* [DATASET EXTRACT]
»»

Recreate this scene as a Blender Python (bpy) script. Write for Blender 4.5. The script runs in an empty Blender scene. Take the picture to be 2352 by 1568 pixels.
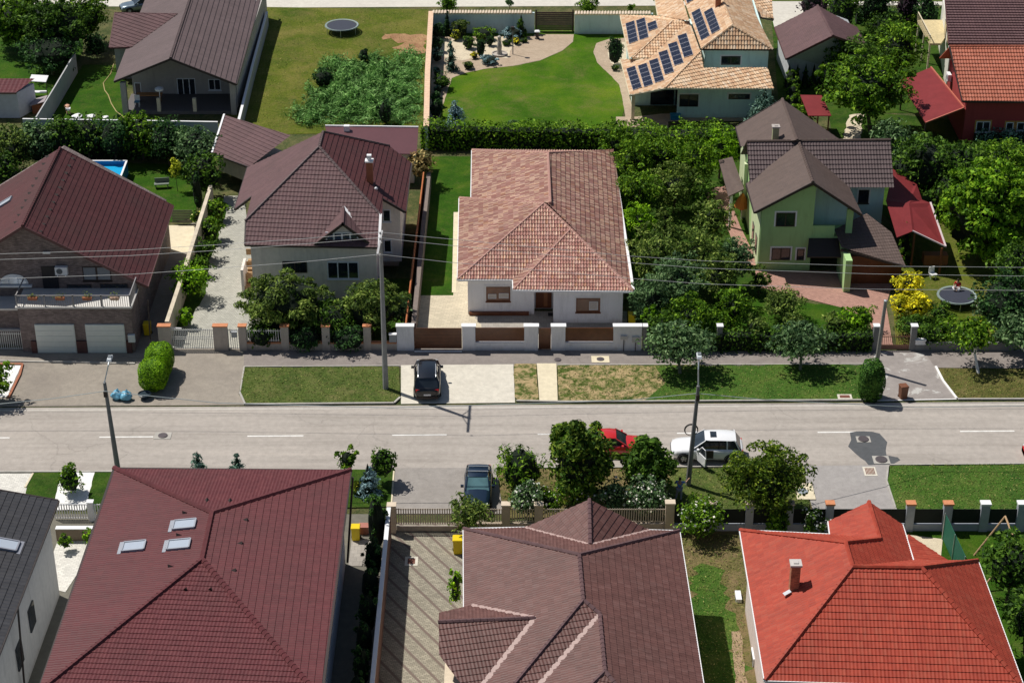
import bpy, math, random
import numpy as np
from mathutils import Vector, Matrix
R = math.radians
SC = bpy.context.scene
COL = SC.collection
# ------------------------------------------------------------------ camera, sky, sun, exposure
CAMH, PITCH, FOC, CX, CY = 71.0, R(29.3), 4500.0, 1176.0, 784.0      # survey grid 2352 x 1568
cam = bpy.data.cameras.new('camera'); camo = bpy.data.objects.new('camera', cam); COL.objects.link(camo)
camo.location = (0, 0, CAMH); camo.rotation_euler = (R(90) - PITCH, 0, 0)
cam.sensor_width = 36; cam.lens = FOC / 2352 * 36; cam.clip_end = 2000; cam.clip_start = 1
SC.camera = camo
SUN_EL, SUN_AZ = R(58), math.atan2(-0.83, 0.55)                       # azimuth from +Y towards +X
wd = bpy.data.worlds.new('World'); SC.world = wd; wd.use_nodes = True
nt = wd.node_tree; bg = nt.nodes['Background']; sky = nt.nodes.new('ShaderNodeTexSky')
sky.sky_type = 'NISHITA'; sky.sun_disc = False; sky.sun_elevation = SUN_EL; sky.sun_rotation = SUN_AZ
nt.links.new(sky.outputs[0], bg.inputs[0]); bg.inputs[1].default_value = 0.062
sl = bpy.data.lights.new('sun', 'SUN'); sl.energy = 5.0; sl.angle = R(0.5); sl.color = (1, 0.955, 0.89)
so = bpy.data.objects.new('sun', sl); COL.objects.link(so)
sd = Vector((math.sin(SUN_AZ) * math.cos(SUN_EL), math.cos(SUN_AZ) * math.cos(SUN_EL), math.sin(SUN_EL)))
so.rotation_euler = sd.to_track_quat('Z', 'Y').to_euler(); so.location = (0, 120, 90)
SC.view_settings.view_transform = 'Standard'; SC.view_settings.look = 'None'
SC.view_settings.exposure = -0.08; SC.view_settings.gamma = 1.0
SC.cycles.max_bounces = 6; SC.cycles.transparent_max_bounces = 8

# ------------------------------------------------------------------ survey helpers: photo point -> real place
cp, sp = math.cos(PITCH), math.sin(PITCH)
def ray(x, y):
    a, b = (x - CX) / FOC, (CY - y) / FOC
    return np.array((a, cp + b * sp, -sp + b * cp))
def P(x, y, z=0.0):
    d = ray(x, y); t = (z - CAMH) / d[2]
    return np.array((d[0] * t, d[1] * t, z))
def PY(x, y, Y):
    d = ray(x, y); t = Y / d[1]
    return np.array((d[0] * t, Y, CAMH + d[2] * t))
def PW(x, y, A, B):            # on the upright plane through A and B
    d = ray(x, y); n = np.array((B[1] - A[1], A[0] - B[0], 0.0))
    t = (np.dot(n[:2], np.array(A[:2]))) / np.dot(n, d)
    return np.array((d[0] * t, d[1] * t, CAMH + d[2] * t))
def PPL(x, y, p0, n):
    d = ray(x, y); o = np.array((0, 0, CAMH)); t = np.dot(n, p0 - o) / np.dot(n, d)
    return o + d * t
def mpp(x, y, z=0):            # metres per survey pixel at a place
    p = P(x, y, z); return (p[1] * cp + (CAMH - z) * sp) / FOC

# ------------------------------------------------------------------ objects
WL = {}
def tag(o, label=None, cat=None, group=None, kind=None):
    if label: o['label'] = label
    if cat: o['category'] = cat
    if group: o['group'] = group
    if kind: o['kind'] = kind
    return o
def thing(name, label, cat, loc, group=None):
    o = bpy.data.objects.new(name, None); COL.objects.link(o); o.empty_display_size = .3
    loc = np.array((loc[0], loc[1], loc[2] if len(loc) > 2 else 0.0), float)
    o.location = loc; WL[o.name] = loc
    return tag(o, label, cat, group)
def kids(o):
    return [c for c in list(bpy.data.objects) if c.parent == o]
def copy_tree(o, loc=None, rz=0.0, sc=None, parent=None, label=None, chs=None):
    c = o.copy(); COL.objects.link(c)
    if parent: c.parent = parent
    else:
        c.location = loc; c.rotation_euler = (0, 0, rz); WL[c.name] = np.array(loc, float)
        if sc is not None: c.scale = sc if hasattr(sc, '__len__') else (sc, sc, sc)
        if label: c['label'] = label
    for ch in (o.children): copy_tree(ch, parent=c)
    return c
def meshobj(name, V, F, mat, parent=None, UV=None, smooth=False):
    """V (n,3) world coords, F list or (m,k) array"""
    V = np.asarray(V, float)
    org = np.array(((V[:, 0].min() + V[:, 0].max()) / 2, (V[:, 1].min() + V[:, 1].max()) / 2, V[:, 2].min()))
    me = bpy.data.meshes.new(name)
    Vl = (V - org).astype(np.float32)
    if isinstance(F, np.ndarray):
        m, k = F.shape; me.vertices.add(len(V)); me.vertices.foreach_set('co', Vl.ravel())
        me.loops.add(m * k); me.loops.foreach_set('vertex_index', F.astype(np.int32).ravel())
        me.polygons.add(m); me.polygons.foreach_set('loop_start', np.arange(0, m * k, k, dtype=np.int32))
        me.update(calc_edges=True)
    else:
        me.from_pydata(Vl.tolist(), [], F)
    if UV is not None:          # per vertex
        ul = me.uv_layers.new(name='UVMap'); li = np.empty(len(me.loops), np.int32); me.loops.foreach_get('vertex_index', li)
        ul.data.foreach_set('uv', np.asarray(UV, np.float32)[li].ravel())
    if smooth: me.polygons.foreach_set('use_smooth', np.ones(len(me.polygons), bool))
    me.materials.append(mat)
    o = bpy.data.objects.new(name, me); COL.objects.link(o)
    pl = WL[parent.name] if parent else np.zeros(3)
    o.location = org - pl; WL[o.name] = org
    if parent: o.parent = parent
    return o

class M:
    def __init__(s): s.v = []; s.f = []; s.uv = []
    def add(s, vs, fs, uvs=None):
        b = len(s.v); s.v += [tuple(map(float, q)) for q in vs]; s.f += [[i + b for i in f] for f in fs]
        s.uv += uvs if uvs is not None else [(q[0], q[1]) for q in vs]
        return s
    def box(s, c, d, rz=0.0, taper=1.0):
        """c = centre of bottom face, d = size"""
        cs, sn = math.cos(rz), math.sin(rz); V = []
        for z, k in ((0, 1.0), (d[2], taper)):
            for x, y in ((-1, -1), (1, -1), (1, 1), (-1, 1)):
                X, Y = x * d[0] / 2 * k, y * d[1] / 2 * k
                V.append((c[0] + X * cs - Y * sn, c[1] + X * sn + Y * cs, c[2] + z))
        return s.add(V, [(3, 2, 1, 0), (4, 5, 6, 7), (0, 1, 5, 4), (1, 2, 6, 5), (2, 3, 7, 6), (3, 0, 4, 7)])
    def prism(s, poly, z0, z1, zt=None):
        n = len(poly); V = [(p[0], p[1], z0) for p in poly] + [(p[0], p[1], z1 if zt is None else zt[i]) for i, p in enumerate(poly)]
        return s.add(V, [list(range(n))[::-1], [n + i for i in range(n)]] + [[i, (i + 1) % n, n + (i + 1) % n, n + i] for i in range(n)])
    def beam(s, p, q, w, h, up=(0, 0, 1)):
        """box along p->q, top at the line"""
        p, q = np.array(p, float), np.array(q, float); d = q - p; L = np.linalg.norm(d)
        if L < 1e-6: return s
        d /= L; u = np.array(up, float); sx = np.cross(d, u); sx /= np.linalg.norm(sx); u = np.cross(sx, d)
        V = []
        for e in (p, q):
            for a, b in ((-1, 0), (1, 0), (1, -1), (-1, -1)): V.append(e + sx * a * w / 2 + u * b * h)
        return s.add(V, [(0, 1, 2, 3), (7, 6, 5, 4), (0, 4, 5, 1), (1, 5, 6, 2), (2, 6, 7, 3), (3, 7, 4, 0)])
    def slab(s, pts, t):
        """polygon in 3-D given thickness t downwards"""
        n = len(pts); V = [tuple(p) for p in pts] + [(p[0], p[1], p[2] - t) for p in pts]
        return s.add(V, [list(range(n)), [n + i for i in range(n)][::-1]] + [[i, n + i, n + (i + 1) % n, (i + 1) % n] for i in range(n)])
    def poly(s, pts): return s.add(pts, [list(range(len(pts)))])
    def tube(s, pts, rad, n=8, cap=True):
        pts = [np.array(p, float) for p in pts]; k = len(pts)
        rad = rad if hasattr(rad, '__len__') else [rad] * k
        V = []; up = np.array((0.13, 0.21, 0.97))
        for i, p in enumerate(pts):
            d = pts[min(i + 1, k - 1)] - pts[max(i - 1, 0)]; d = d / (np.linalg.norm(d) + 1e-9)
            a = np.cross(d, up); 
            if np.linalg.norm(a) < .05: a = np.cross(d, (1, 0, 0))
            a /= np.linalg.norm(a); b = np.cross(d, a)
            for j in range(n):
                t = 2 * math.pi * j / n; V.append(p + rad[i] * (a * math.cos(t) + b * math.sin(t)))
        F = [[i * n + j, i * n + (j + 1) % n, (i + 1) * n + (j + 1) % n, (i + 1) * n + j] for i in range(k - 1) for j in range(n)]
        if cap: F += [list(range(n))[::-1], [(k - 1) * n + j for j in range(n)]]
        return s.add(V, F)
    def lathe(s, c, prof, n=16, sx=1, sy=1):
        """prof = [(r,z)...]"""
        V = [(c[0] + r * sx * math.cos(2 * math.pi * j / n), c[1] + r * sy * math.sin(2 * math.pi * j / n), c[2] + z) for r, z in prof for j in range(n)]
        k = len(prof)
        F = [[i * n + j, i * n + (j + 1) % n, (i + 1) * n + (j + 1) % n, (i + 1) * n + j] for i in range(k - 1) for j in range(n)]
        F += [list(range(n))[::-1], [(k - 1) * n + j for j in range(n)]]
        return s.add(V, F)
    def torus(s, c, R_, r, n=24, m=6, axis='z', tilt=None):
        V = []
        for i in range(n):
            a = 2 * math.pi * i / n
            for j in range(m):
                b = 2 * math.pi * j / m; rr = R_ + r * math.cos(b); h = r * math.sin(b)
                if axis == 'z': q = (rr * math.cos(a), rr * math.sin(a), h)
                elif axis == 'y': q = (rr * math.cos(a), h, rr * math.sin(a))
                else: q = (h, rr * math.cos(a), rr * math.sin(a))
                V.append((c[0] + q[0], c[1] + q[1], c[2] + q[2]))
        return s.add(V, [[i * m + j, ((i + 1) % n) * m + j, ((i + 1) % n) * m + (j + 1) % m, i * m + (j + 1) % m] for i in range(n) for j in range(m)])
    def ico(s, c, r, seed=0, jit=0.0, seg=10, rings=7):
        rs = random.Random(seed); r = r if hasattr(r, '__len__') else (r, r, r)
        V = []
        for i in range(rings + 1):
            ph = math.pi * i / rings
            for j in range(seg):
                th = 2 * math.pi * j / seg; k = 1 + rs.uniform(-jit, jit)
                V.append((c[0] + r[0] * k * math.sin(ph) * math.cos(th), c[1] + r[1] * k * math.sin(ph) * math.sin(th), c[2] + r[2] * k * math.cos(ph)))
        F = [[i * seg + j, (i + 1) * seg + j, (i + 1) * seg + (j + 1) % seg, i * seg + (j + 1) % seg] for i in range(rings) for j in range(seg)]
        return s.add(V, F)
    def o(s, name, mat, parent=None, smooth=False, bevel=0):
        ob = meshobj(name, s.v, s.f, mat, parent, UV=s.uv, smooth=smooth)
        if bevel:
            b = ob.modifiers.new('bevel', 'BEVEL'); b.width = bevel; b.segments = 2; b.limit_method = 'ANGLE'
        return ob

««

* [WRITTEN PROBLEM]
Every line from the start of the listing above through the line with "SC.cycles.max_bounces = 6;" should be repeated exactly; skip the pictures and add nothing else.

* [OUTPUT FOR THIS TASK]
Recreate this scene as a Blender Python (bpy) script. Write for Blender 4.5. The script runs in an empty Blender scene. Take the picture to be 2352 by 1568 pixels.
import bpy, math, random
import numpy as np
from mathutils import Vector, Matrix
R = math.radians
SC = bpy.context.scene
COL = SC.collection
# ------------------------------------------------------------------ camera, sky, sun, exposure
CAMH, PITCH, FOC, CX, CY = 71.0, R(29.3), 4500.0, 1176.0, 784.0      # survey grid 2352 x 1568
cam = bpy.data.cameras.new('camera'); camo = bpy.data.objects.new('camera', cam); COL.objects.link(camo)
camo.location = (0, 0, CAMH); camo.rotation_euler = (R(90) - PITCH, 0, 0)
cam.sensor_width = 36; cam.lens = FOC / 2352 * 36; cam.clip_end = 2000; cam.clip_start = 1
SC.camera = camo
SUN_EL, SUN_AZ = R(58), math.atan2(-0.83, 0.55)                       # azimuth from +Y towards +X
wd = bpy.data.worlds.new('World'); SC.world = wd; wd.use_nodes = True
nt = wd.node_tree; bg = nt.nodes['Background']; sky = nt.nodes.new('ShaderNodeTexSky')
sky.sky_type = 'NISHITA'; sky.sun_disc = False; sky.sun_elevation = SUN_EL; sky.sun_rotation = SUN_AZ
nt.links.new(sky.outputs[0], bg.inputs[0]); bg.inputs[1].default_value = 0.062
sl = bpy.data.lights.new('sun', 'SUN'); sl.energy = 5.0; sl.angle = R(0.5); sl.color = (1, 0.955, 0.89)
so = bpy.data.objects.new('sun', sl); COL.objects.link(so)
sd = Vector((math.sin(SUN_AZ) * math.cos(SUN_EL), math.cos(SUN_AZ) * math.cos(SUN_EL), math.sin(SUN_EL)))
so.rotation_euler = sd.to_track_quat('Z', 'Y').to_euler(); so.location = (0, 120, 90)
SC.view_settings.view_transform = 'Standard'; SC.view_settings.look = 'None'
SC.view_settings.exposure = -0.08; SC.view_settings.gamma = 1.0
SC.cycles.max_bounces = 6; SC.cycles.transparent_max_bounces = 8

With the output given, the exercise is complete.